If we can contribute anything toward this inevitable revolution it should be how people use and interact with a digital library online. In a web 2.0 world this is a great opportunity to shape that future in a way that contributes to the knowledge of all participants. How will we search these vast repositories of digital libraries? How will we participate? That is the question we should really be asking ourselves.

Will advertising and commercial interests take over library research? Will pop-up ads for Halo become the norm when searching for books on Winston Churchill or more scholarly research for Tyrosine Phosphatase Receptors? I don't know about you but my kids are already exposed to enough. Commercialism and teaching are an uncomfortable mix. Access to the worlds libraries should remain unrestricted and commercial free. And Jumper can help you build a great app to find and share information resources without ceding more control over information access to ... (insert megalomaniacal privacy selling software company here). Whatever platform you choose a combination of open source tools published under the GPL would best serve the needs of research and public libraries as they strive to meet the digital challenge.
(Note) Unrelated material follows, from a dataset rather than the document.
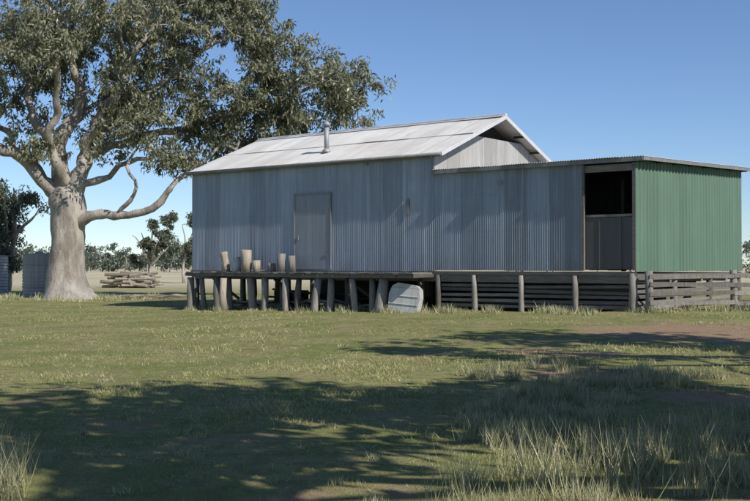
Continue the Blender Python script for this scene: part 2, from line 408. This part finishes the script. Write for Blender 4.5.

Computers are not the enemy of the library. They are its greatest opportunity. It seems only a matter of time before we move completely to an app driven world. The laptop, Windows, Web world we know today will be swept away. I already rely on apps for countless services instead of searching the web for this information. The Google portal will be the big sacrifice in this transition and with it a significant portion of their ad revenue. Don't weep for Google as they will be Apple's prime competitor with the Android platform.

If search becomes just another app then how will our use of search change? No doubt search will become increasingly specialized and segmented. Hmm a search app for each need and audience. OK so here is my pitch for a library app. Just because the need for the four walls of a library disappear the concept of what a library represents certainly should not. It is time to replace foot traffic with eyeballs just as the rest of the world is doing.